Free to work

"Who knows how long my employ will last? There have been moments and situations in which I felt the risk, because maybe yesterday I did a very good job, but this couldn’t save me. For, when two companies merge, maybe there is another Luisella somewhere else. Another person like you; and the counterpart may decide that they don’t need the two of us, but only one. And so it’s me or the other. And the choice is not up to me." - Luisella

"'Free to Work' is a conceptual framework for myself, a theatre director in need to abandon practical concerns in order to focus on larger questions, and for my subject: how people construct their identities through work, in a time when work has become an increasingly important and challenging variable in the construction of identity. Modern workers are asked – if not demanded – to be flexible in their working lives: this can involve relocation, company merger, trainings, master...

Until last century the work was often connected to a possibility of emancipation: from the macabre slogan "work will make you free" until the first sentence of the Italian constitution of 1946, “Italy is a democratic republic based on labor” - which emphasized the close connection between the freedom of an individual and the ability to exercise a profession.

Over the last twelve years, I have lived in five different countries because of my work. In each new place, in addition to learning languages, renting apartments, and setting up homes, I had to reaffirm my identity through different cultural experiences.

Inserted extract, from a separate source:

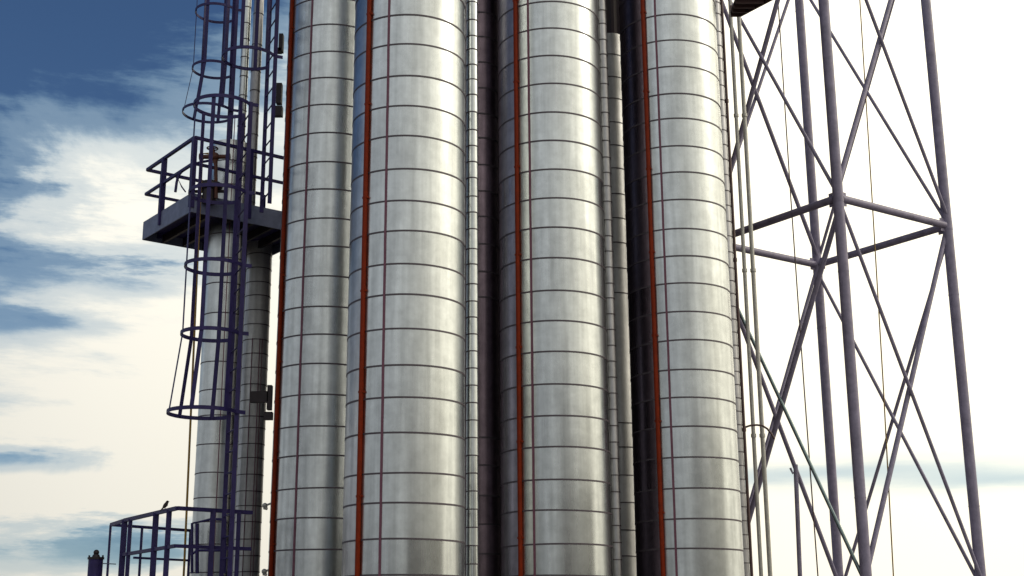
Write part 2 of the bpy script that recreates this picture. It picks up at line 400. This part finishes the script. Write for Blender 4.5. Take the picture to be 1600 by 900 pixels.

My project is based on interviews with Italian workers, who moved to the Netherlands over the last 40 years. Their moving and migrating is often an expression of freedom, as is the reinvention of a persona. As I would deal with actors I asked them to give a visible body to their memories through the re-enactment of their professional tasks and gestures.

The theatre practice I am coming from, reconstructs experiences through a physical process and a process of mise-en-scene. Emotions as well as the verbal storytelling aren’t the starting point but arise from the causality of a gesture, or through the repetition in rehearsal time. In this documentary research, I also work with memory, not as a mental process but as an experiential one used to reconstruct the past.

The focus is on the way bodies can tell their own stories: When the body of a worker shows traces - if not scars - that remain from his work. I was searching for traces of freedom in the physical memory of gestures and situation and how these previous activities still conditions the present everyday life in their profession or free time.

Contemporary theatre frequently addresses transparency as a performative tool, constructing the illusion of a story while also revealing its construction. Employing this principle into documentary practice I make my directorial process of manipulation visible for the audience, by asking question, staging the set up, raising doubts. This visual approach, as the characters were on a stage, let the viewer revisit, from an intimate perspective, our collecting memory about work."